• Tue. May 28th, 2024

National Tribune

Flagging The Conscience Of Truth

Political Parties Urged to Seek Primary Evidence, Not Just Rely on IREV Results, Says INEC Spokesperson

ByWeb Manager

Jul 1, 2023

Festus Okoye, the spokesperson for the Independent National Electoral Commission (INEC), has questioned the opposition parties’ dependence on results posted on the IREV platform rather than relying on their own agents. In an interview on Channels Television, Okoye also admitted his lack of knowledge about the technical glitch that halted the upload of presidential election results on the IREV portal.

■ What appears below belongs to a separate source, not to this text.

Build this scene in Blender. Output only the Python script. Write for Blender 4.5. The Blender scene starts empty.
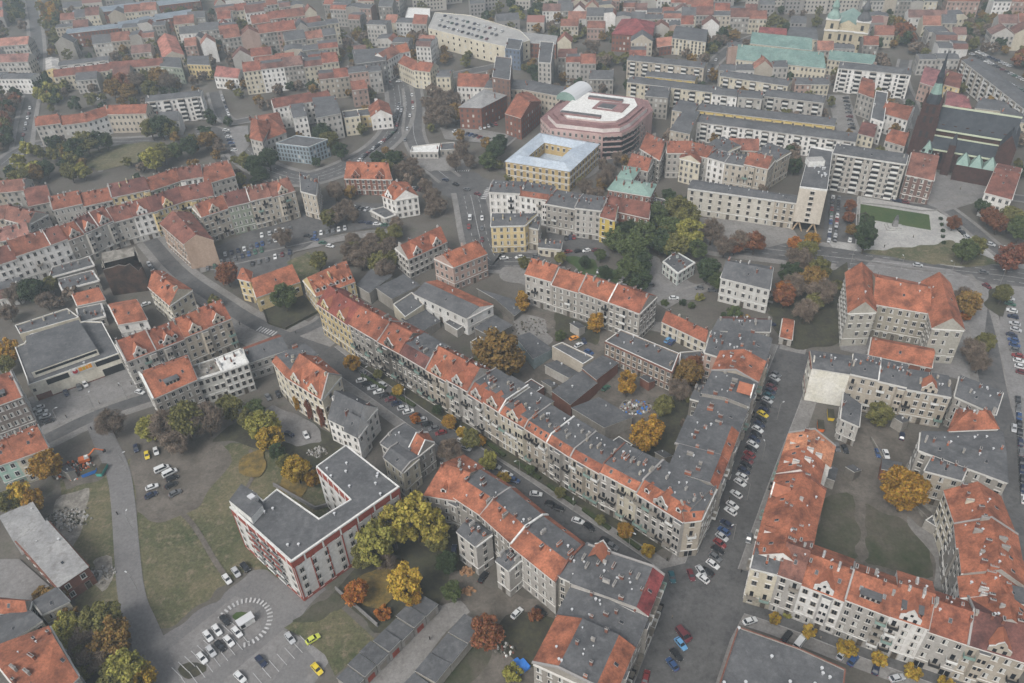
import bpy, math, random
import numpy as np
from mathutils import Matrix, Vector
rnd = random.Random(7)
SC = bpy.context.scene
COL = SC.collection
# ------------------------------------------------------------------ camera
F, VX, VY, HC = 790.0, 560.0, 1360.0, 200.0
_c = np.array([VX-512, VY-341.5, F]); DN = _c/np.linalg.norm(_c)
_z = np.array([0, 0, 1.0]); FW = _z-DN*(_z@DN); FW /= np.linalg.norm(FW); RT = np.cross(DN, FW)
cam = bpy.data.objects.new('camera', bpy.data.cameras.new('camera')); COL.objects.link(cam)
cam.matrix_world = Matrix(((RT[0], -RT[1], -RT[2], 0), (FW[0], -FW[1], -FW[2], 0), (-DN[0], DN[1], DN[2], HC), (0, 0, 0, 1)))
cam.data.sensor_width = 36; cam.data.lens = F/1024*36; cam.data.clip_start = 1; cam.data.clip_end = 9000
SC.camera = cam
# ------------------------------------------------------------------ sky, sun, exposure
SUN_EL, SUN_AZ = math.radians(50), math.radians(215)      # azimuth clockwise from +Y
w = bpy.data.worlds.new('World'); SC.world = w; w.use_nodes = True
nt = w.node_tree; nt.nodes.clear()
sky = nt.nodes.new('ShaderNodeTexSky'); sky.sky_type = 'NISHITA'; sky.sun_disc = False
sky.sun_elevation = SUN_EL; sky.sun_rotation = SUN_AZ; sky.air_density = 1.0; sky.dust_density = 5.0; sky.ozone_density = 1.0
hs = nt.nodes.new('ShaderNodeHueSaturation'); hs.inputs['Saturation'].default_value = 0.35
bg = nt.nodes.new('ShaderNodeBackground'); bg.inputs[1].default_value = 0.12
wo = nt.nodes.new('ShaderNodeOutputWorld')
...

During the interview, Okoye defended the commission against allegations of wasteful spending, asserting that the Bimodal Voter Accreditation System (BVAS) was effectively utilized for voter accreditation and result uploads during the polls. He argued that it would be unfair to judge the entire performance of the commission based on a single glitch in the result upload process for the presidential election.

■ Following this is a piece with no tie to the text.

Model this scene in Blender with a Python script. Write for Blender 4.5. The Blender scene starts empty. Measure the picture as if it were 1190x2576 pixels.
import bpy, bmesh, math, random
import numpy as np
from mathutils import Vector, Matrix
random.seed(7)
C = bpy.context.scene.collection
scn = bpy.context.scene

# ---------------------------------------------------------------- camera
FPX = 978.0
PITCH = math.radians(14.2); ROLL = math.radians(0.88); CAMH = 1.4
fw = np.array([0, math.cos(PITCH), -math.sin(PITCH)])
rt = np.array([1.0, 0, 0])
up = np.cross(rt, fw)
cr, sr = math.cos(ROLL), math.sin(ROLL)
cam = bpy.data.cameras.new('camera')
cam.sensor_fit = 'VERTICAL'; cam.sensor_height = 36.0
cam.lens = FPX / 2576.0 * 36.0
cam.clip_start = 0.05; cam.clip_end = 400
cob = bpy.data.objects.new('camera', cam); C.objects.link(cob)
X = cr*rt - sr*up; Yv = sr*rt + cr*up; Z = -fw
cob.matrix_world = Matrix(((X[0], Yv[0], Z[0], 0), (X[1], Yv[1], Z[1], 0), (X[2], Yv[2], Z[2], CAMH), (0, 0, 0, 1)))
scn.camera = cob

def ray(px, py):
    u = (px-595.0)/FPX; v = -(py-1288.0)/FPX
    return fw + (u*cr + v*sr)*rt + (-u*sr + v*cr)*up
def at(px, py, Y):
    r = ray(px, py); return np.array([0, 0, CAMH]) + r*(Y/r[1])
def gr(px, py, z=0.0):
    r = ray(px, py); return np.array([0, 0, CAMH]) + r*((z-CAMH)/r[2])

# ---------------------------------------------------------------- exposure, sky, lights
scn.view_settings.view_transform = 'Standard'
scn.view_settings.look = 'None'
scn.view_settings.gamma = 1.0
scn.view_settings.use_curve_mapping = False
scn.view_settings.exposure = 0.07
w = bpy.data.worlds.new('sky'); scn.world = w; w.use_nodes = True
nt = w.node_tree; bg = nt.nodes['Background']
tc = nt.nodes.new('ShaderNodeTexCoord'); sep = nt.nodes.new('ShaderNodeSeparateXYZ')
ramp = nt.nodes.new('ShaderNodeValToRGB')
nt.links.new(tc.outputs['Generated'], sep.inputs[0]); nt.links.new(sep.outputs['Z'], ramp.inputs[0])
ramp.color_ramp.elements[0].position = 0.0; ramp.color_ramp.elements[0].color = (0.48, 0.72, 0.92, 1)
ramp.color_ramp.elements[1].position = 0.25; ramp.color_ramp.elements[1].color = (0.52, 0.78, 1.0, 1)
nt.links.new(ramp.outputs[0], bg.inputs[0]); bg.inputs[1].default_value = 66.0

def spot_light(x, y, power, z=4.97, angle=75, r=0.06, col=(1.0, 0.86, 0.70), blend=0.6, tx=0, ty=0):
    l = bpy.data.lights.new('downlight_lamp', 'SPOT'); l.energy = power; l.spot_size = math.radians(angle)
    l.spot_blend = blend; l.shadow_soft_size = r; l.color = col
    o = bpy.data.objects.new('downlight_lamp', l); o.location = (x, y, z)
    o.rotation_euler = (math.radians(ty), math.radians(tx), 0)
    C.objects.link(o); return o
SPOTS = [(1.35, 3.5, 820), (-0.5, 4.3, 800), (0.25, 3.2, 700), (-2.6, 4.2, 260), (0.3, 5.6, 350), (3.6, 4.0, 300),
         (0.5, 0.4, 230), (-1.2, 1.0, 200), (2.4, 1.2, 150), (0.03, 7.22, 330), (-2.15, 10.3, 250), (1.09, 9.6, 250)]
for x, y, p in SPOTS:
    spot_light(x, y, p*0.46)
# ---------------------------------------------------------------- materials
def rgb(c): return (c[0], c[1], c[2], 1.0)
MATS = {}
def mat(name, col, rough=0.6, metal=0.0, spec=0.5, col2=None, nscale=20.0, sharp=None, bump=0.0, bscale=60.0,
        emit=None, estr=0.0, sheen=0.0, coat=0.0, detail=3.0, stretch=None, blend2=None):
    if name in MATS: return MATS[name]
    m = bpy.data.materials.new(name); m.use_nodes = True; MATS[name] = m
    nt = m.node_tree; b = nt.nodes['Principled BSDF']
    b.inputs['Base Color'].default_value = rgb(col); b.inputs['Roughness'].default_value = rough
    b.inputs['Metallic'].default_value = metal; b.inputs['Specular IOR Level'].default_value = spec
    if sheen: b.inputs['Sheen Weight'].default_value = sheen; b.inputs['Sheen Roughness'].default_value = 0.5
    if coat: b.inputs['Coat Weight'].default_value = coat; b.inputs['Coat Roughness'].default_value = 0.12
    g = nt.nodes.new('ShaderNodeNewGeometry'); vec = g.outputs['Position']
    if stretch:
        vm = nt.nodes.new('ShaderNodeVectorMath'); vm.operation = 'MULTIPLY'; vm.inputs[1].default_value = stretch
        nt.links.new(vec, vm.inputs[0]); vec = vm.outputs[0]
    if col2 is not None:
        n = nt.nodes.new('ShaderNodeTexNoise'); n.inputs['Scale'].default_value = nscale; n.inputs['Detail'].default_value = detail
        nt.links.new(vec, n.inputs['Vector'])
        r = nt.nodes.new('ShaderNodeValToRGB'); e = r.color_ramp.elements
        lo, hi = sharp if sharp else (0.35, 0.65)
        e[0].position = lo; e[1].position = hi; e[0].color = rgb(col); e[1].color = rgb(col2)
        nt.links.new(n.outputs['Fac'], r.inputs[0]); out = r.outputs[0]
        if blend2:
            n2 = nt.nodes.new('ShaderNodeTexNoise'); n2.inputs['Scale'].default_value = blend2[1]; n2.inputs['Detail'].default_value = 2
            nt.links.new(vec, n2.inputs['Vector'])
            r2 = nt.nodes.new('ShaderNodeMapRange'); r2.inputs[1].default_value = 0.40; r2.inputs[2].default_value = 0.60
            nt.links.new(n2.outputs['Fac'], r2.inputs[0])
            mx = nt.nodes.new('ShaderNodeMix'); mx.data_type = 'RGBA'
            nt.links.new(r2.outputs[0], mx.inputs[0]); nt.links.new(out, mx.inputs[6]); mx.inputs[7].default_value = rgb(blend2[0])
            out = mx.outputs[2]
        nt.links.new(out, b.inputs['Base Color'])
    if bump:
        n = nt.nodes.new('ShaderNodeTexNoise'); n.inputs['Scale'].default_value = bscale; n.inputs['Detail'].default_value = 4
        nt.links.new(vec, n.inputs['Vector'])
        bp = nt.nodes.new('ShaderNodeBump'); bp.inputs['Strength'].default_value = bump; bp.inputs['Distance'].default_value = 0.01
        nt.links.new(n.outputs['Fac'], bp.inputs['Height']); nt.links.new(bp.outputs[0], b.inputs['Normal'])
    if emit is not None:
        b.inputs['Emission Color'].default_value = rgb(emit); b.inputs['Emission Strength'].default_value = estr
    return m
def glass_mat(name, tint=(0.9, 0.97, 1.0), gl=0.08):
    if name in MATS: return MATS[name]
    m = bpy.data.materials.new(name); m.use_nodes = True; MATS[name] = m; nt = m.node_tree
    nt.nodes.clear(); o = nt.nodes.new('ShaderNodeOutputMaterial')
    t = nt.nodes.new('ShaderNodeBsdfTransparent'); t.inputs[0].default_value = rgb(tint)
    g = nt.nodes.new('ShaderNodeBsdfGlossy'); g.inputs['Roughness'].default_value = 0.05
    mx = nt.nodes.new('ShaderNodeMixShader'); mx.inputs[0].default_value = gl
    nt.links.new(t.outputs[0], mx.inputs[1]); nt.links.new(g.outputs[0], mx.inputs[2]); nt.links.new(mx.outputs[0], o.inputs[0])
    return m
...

Highlighting the extensive network of political party agents, Okoye emphasized that nearly all parties had nominated and accredited over 170,000 polling agents. These agents served as primary sources of evidence for the results obtained from polling units. Okoye stressed that political parties should not solely rely on result uploads to gather the evidence needed to present their cases in court, but instead utilize the combination of polling unit results and the BVAS system, which facilitates the transmission of data to collation centers.

He said; “It is not fair to judge the entire performance of the commission on the basis of a glitch in the result upload for the presidential election.

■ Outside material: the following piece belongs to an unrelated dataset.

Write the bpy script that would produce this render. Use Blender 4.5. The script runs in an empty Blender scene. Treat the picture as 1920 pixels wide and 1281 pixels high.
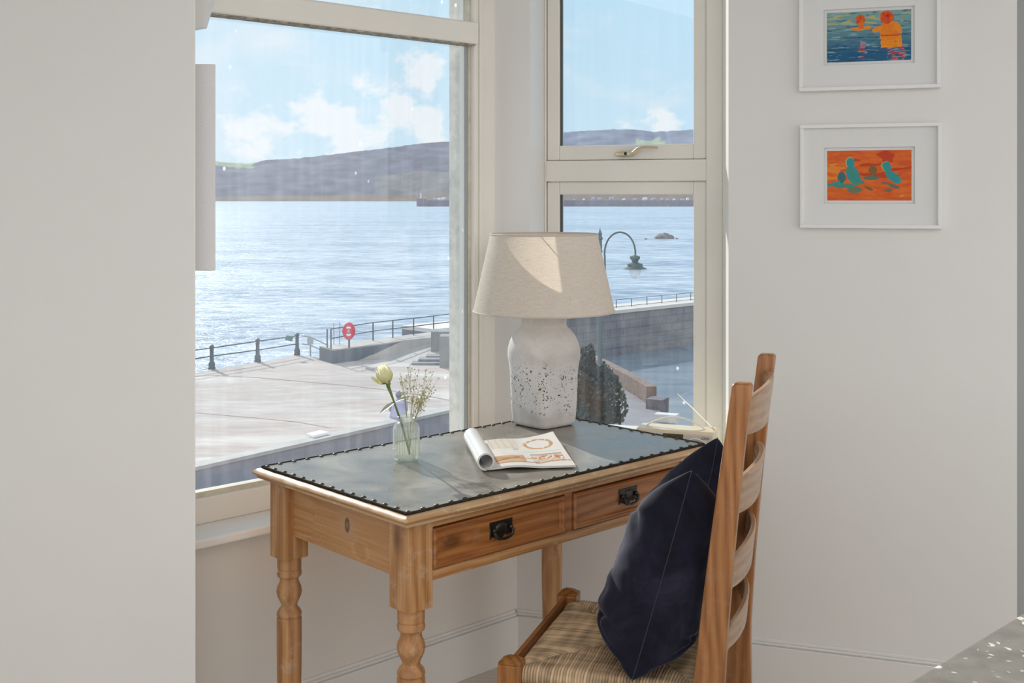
import bpy, bmesh, math, random
from math import sin, cos, pi, sqrt, radians, exp
from mathutils import Vector, Matrix, noise
random.seed(7)
SC = bpy.context.scene
COL = SC.collection
F = 2171.0; HC = 1.37; PX0 = 960.0; PY0 = 370.0

# ------------------------------------------------------------------ geometry helpers
def P(px, py, H):                       # point on the horizontal plane H metres below the camera
    Y = H*F/(py-PY0)
    return Vector(((px-PX0)/F*Y, Y, HC-H))
def D(px, py, Y):
    return Vector(((px-PX0)/F*Y, Y, HC-(py-PY0)/F*Y))
def frame(ox, oy, ang):
    return Matrix.Translation((ox, oy, 0)) @ Matrix.Rotation(ang, 4, 'Z')
C0 = (0.0151, 3.45)
MF = frame(C0[0], C0[1], math.atan2(.6818, .7316))      # front (bay) wall: x right, y outward
MR = frame(C0[0], C0[1], math.atan2(-.319, .948))       # right wall
def fx(M, px, d):
    r = (px-PX0)/F
    o = M @ Vector((0, d, 0)); u = M.to_3x3() @ Vector((1, 0, 0))
    return (r*o.y-o.x)/(u.x-r*u.y)
def fz(M, px, py, d):
    w = M @ Vector((fx(M, px, d), d, 0))
    return HC-(py-PY0)/F*w.y
def fpt(M, px, py, d):
    return Vector((fx(M, px, d), d, fz(M, px, py, d)))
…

“Almost all the political parties nominated and got accredited at least over 170,000 polling agents. What that means is that they had primary evidence of the results from the polling units.

“It is those results from the polling units, together with the BVAS as a machine itself that goes to the collation centre. So, it is not true for a political party to rely only on result upload in order to get the evidence with which it wants to prosecute its case in court.”

However, when pressed by Seun Okinbaloye, a prominent media personality, to explain the cause of the technical glitch, Okoye candidly admitted his limited knowledge of technology and expressed his inability to provide a detailed explanation.

The statement by INEC’s spokesperson raises concerns over the opposition’s dependence on IREV results and highlights the need for parties to consider alternative sources of evidence. The admission of a lack of technical expertise regarding the glitch further adds to the ongoing discussions about the transparency and reliability of electronic voting systems in the country.